* _GIVEN PROBLEM_
The listing below should be printed exactly, every line of it. Skip the pictures.

+++++

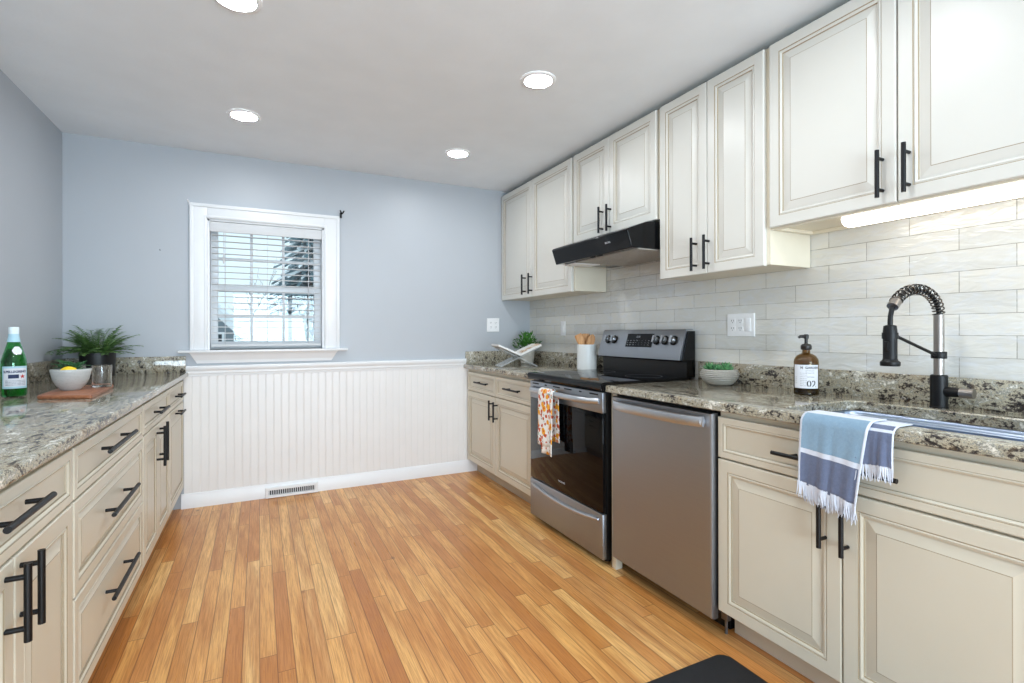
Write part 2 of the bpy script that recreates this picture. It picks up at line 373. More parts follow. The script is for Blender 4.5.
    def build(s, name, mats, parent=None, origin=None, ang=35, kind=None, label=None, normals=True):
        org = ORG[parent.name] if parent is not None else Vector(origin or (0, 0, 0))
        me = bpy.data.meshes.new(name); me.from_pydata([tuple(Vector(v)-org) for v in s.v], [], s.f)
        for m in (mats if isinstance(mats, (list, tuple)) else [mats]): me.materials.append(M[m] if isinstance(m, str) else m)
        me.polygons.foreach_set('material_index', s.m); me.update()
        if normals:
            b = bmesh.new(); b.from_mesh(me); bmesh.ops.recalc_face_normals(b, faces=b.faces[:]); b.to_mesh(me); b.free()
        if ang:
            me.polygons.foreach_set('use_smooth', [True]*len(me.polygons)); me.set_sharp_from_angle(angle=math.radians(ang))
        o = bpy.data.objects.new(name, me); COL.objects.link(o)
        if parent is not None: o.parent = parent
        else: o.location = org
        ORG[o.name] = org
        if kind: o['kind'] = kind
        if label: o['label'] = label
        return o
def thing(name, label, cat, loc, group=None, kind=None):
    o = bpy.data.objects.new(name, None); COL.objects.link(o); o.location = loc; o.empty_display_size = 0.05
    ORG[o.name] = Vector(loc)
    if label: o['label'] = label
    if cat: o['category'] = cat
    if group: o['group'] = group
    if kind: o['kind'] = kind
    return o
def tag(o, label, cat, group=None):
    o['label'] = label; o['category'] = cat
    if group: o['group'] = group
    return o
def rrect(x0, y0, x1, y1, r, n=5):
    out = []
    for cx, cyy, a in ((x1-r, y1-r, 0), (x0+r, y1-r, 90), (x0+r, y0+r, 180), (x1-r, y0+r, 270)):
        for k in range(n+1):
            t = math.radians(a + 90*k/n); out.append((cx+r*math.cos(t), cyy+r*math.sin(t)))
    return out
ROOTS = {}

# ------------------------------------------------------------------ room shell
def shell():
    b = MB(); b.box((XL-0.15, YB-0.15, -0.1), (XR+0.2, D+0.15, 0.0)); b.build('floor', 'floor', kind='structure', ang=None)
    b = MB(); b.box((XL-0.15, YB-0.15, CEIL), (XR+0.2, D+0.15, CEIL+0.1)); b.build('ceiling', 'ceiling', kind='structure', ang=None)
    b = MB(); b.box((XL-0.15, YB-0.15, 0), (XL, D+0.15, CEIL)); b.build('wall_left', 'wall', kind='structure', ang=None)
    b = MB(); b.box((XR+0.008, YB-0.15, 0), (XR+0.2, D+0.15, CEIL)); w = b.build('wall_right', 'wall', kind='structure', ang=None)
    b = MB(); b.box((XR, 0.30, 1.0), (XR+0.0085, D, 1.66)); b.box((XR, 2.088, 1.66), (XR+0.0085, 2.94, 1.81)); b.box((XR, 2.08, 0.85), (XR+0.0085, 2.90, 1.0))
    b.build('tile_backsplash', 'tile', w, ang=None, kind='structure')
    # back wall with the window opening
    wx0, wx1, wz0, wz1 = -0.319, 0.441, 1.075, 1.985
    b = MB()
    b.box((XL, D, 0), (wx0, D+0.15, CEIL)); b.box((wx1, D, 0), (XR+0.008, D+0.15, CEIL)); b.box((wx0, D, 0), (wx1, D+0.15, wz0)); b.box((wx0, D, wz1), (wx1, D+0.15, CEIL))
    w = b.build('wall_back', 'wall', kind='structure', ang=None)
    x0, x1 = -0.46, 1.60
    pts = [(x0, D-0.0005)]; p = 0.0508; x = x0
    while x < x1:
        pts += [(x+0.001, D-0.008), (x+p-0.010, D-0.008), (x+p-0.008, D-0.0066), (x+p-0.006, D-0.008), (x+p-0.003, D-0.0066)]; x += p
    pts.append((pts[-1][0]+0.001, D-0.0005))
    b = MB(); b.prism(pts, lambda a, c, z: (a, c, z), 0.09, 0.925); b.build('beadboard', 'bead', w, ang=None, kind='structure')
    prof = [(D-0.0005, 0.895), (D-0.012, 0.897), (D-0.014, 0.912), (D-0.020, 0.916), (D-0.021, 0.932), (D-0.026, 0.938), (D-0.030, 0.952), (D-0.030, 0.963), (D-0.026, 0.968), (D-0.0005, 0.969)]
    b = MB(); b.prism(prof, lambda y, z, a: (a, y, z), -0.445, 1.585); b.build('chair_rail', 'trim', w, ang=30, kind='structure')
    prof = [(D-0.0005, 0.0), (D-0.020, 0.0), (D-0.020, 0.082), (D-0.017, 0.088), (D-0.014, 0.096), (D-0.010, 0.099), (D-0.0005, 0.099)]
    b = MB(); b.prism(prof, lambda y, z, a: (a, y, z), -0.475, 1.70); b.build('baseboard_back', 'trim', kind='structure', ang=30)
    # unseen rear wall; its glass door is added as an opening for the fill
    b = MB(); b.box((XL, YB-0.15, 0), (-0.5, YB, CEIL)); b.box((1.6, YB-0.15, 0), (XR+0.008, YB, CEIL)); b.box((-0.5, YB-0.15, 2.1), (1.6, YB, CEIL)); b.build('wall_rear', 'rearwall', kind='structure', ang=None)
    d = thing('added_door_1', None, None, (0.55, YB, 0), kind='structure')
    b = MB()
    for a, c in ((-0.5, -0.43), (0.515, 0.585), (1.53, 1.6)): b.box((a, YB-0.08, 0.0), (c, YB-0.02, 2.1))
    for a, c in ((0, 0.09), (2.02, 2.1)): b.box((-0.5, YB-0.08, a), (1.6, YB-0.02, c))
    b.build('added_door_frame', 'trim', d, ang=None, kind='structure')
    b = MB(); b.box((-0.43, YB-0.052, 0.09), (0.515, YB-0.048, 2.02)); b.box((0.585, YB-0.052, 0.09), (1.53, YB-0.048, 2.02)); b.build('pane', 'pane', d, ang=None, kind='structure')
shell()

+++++

* _OUTPUT OF THE TASK_
Write part 2 of the bpy script that recreates this picture. It picks up at line 373. More parts follow. The script is for Blender 4.5.
    def build(s, name, mats, parent=None, origin=None, ang=35, kind=None, label=None, normals=True):
        org = ORG[parent.name] if parent is not None else Vector(origin or (0, 0, 0))
        me = bpy.data.meshes.new(name); me.from_pydata([tuple(Vector(v)-org) for v in s.v], [], s.f)
        for m in (mats if isinstance(mats, (list, tuple)) else [mats]): me.materials.append(M[m] if isinstance(m, str) else m)
        me.polygons.foreach_set('material_index', s.m); me.update()
        if normals:
            b = bmesh.new(); b.from_mesh(me); bmesh.ops.recalc_face_normals(b, faces=b.faces[:]); b.to_mesh(me); b.free()
        if ang:
            me.polygons.foreach_set('use_smooth', [True]*len(me.polygons)); me.set_sharp_from_angle(angle=math.radians(ang))
        o = bpy.data.objects.new(name, me); COL.objects.link(o)
        if parent is not None: o.parent = parent
        else: o.location = org
        ORG[o.name] = org
        if kind: o['kind'] = kind
        if label: o['label'] = label
        return o
def thing(name, label, cat, loc, group=None, kind=None):
    o = bpy.data.objects.new(name, None); COL.objects.link(o); o.location = loc; o.empty_display_size = 0.05
    ORG[o.name] = Vector(loc)
    if label: o['label'] = label
    if cat: o['category'] = cat
    if group: o['group'] = group
    if kind: o['kind'] = kind
    return o
def tag(o, label, cat, group=None):
    o['label'] = label; o['category'] = cat
    if group: o['group'] = group
    return o
def rrect(x0, y0, x1, y1, r, n=5):
    out = []
    for cx, cyy, a in ((x1-r, y1-r, 0), (x0+r, y1-r, 90), (x0+r, y0+r, 180), (x1-r, y0+r, 270)):
        for k in range(n+1):
            t = math.radians(a + 90*k/n); out.append((cx+r*math.cos(t), cyy+r*math.sin(t)))
    return out
ROOTS = {}

# ------------------------------------------------------------------ room shell
def shell():
    b = MB(); b.box((XL-0.15, YB-0.15, -0.1), (XR+0.2, D+0.15, 0.0)); b.build('floor', 'floor', kind='structure', ang=None)
    b = MB(); b.box((XL-0.15, YB-0.15, CEIL), (XR+0.2, D+0.15, CEIL+0.1)); b.build('ceiling', 'ceiling', kind='structure', ang=None)
    b = MB(); b.box((XL-0.15, YB-0.15, 0), (XL, D+0.15, CEIL)); b.build('wall_left', 'wall', kind='structure', ang=None)
    b = MB(); b.box((XR+0.008, YB-0.15, 0), (XR+0.2, D+0.15, CEIL)); w = b.build('wall_right', 'wall', kind='structure', ang=None)
    b = MB(); b.box((XR, 0.30, 1.0), (XR+0.0085, D, 1.66)); b.box((XR, 2.088, 1.66), (XR+0.0085, 2.94, 1.81)); b.box((XR, 2.08, 0.85), (XR+0.0085, 2.90, 1.0))
    b.build('tile_backsplash', 'tile', w, ang=None, kind='structure')
    # back wall with the window opening
    wx0, wx1, wz0, wz1 = -0.319, 0.441, 1.075, 1.985
    b = MB()
    b.box((XL, D, 0), (wx0, D+0.15, CEIL)); b.box((wx1, D, 0), (XR+0.008, D+0.15, CEIL)); b.box((wx0, D, 0), (wx1, D+0.15, wz0)); b.box((wx0, D, wz1), (wx1, D+0.15, CEIL))
    w = b.build('wall_back', 'wall', kind='structure', ang=None)
    x0, x1 = -0.46, 1.60
    pts = [(x0, D-0.0005)]; p = 0.0508; x = x0
    while x < x1:
        pts += [(x+0.001, D-0.008), (x+p-0.010, D-0.008), (x+p-0.008, D-0.0066), (x+p-0.006, D-0.008), (x+p-0.003, D-0.0066)]; x += p
    pts.append((pts[-1][0]+0.001, D-0.0005))
    b = MB(); b.prism(pts, lambda a, c, z: (a, c, z), 0.09, 0.925); b.build('beadboard', 'bead', w, ang=None, kind='structure')
    prof = [(D-0.0005, 0.895), (D-0.012, 0.897), (D-0.014, 0.912), (D-0.020, 0.916), (D-0.021, 0.932), (D-0.026, 0.938), (D-0.030, 0.952), (D-0.030, 0.963), (D-0.026, 0.968), (D-0.0005, 0.969)]
    b = MB(); b.prism(prof, lambda y, z, a: (a, y, z), -0.445, 1.585); b.build('chair_rail', 'trim', w, ang=30, kind='structure')
    prof = [(D-0.0005, 0.0), (D-0.020, 0.0), (D-0.020, 0.082), (D-0.017, 0.088), (D-0.014, 0.096), (D-0.010, 0.099), (D-0.0005, 0.099)]
    b = MB(); b.prism(prof, lambda y, z, a: (a, y, z), -0.475, 1.70); b.build('baseboard_back', 'trim', kind='structure', ang=30)
    # unseen rear wall; its glass door is added as an opening for the fill
    b = MB(); b.box((XL, YB-0.15, 0), (-0.5, YB, CEIL)); b.box((1.6, YB-0.15, 0), (XR+0.008, YB, CEIL)); b.box((-0.5, YB-0.15, 2.1), (1.6, YB, CEIL)); b.build('wall_rear', 'rearwall', kind='structure', ang=None)
    d = thing('added_door_1', None, None, (0.55, YB, 0), kind='structure')
    b = MB()
    for a, c in ((-0.5, -0.43), (0.515, 0.585), (1.53, 1.6)): b.box((a, YB-0.08, 0.0), (c, YB-0.02, 2.1))
    for a, c in ((0, 0.09), (2.02, 2.1)): b.box((-0.5, YB-0.08, a), (1.6, YB-0.02, c))
    b.build('added_door_frame', 'trim', d, ang=None, kind='structure')
    b = MB(); b.box((-0.43, YB-0.052, 0.09), (0.515, YB-0.048, 2.02)); b.box((0.585, YB-0.052, 0.09), (1.53, YB-0.048, 2.02)); b.build('pane', 'pane', d, ang=None, kind='structure')
shell()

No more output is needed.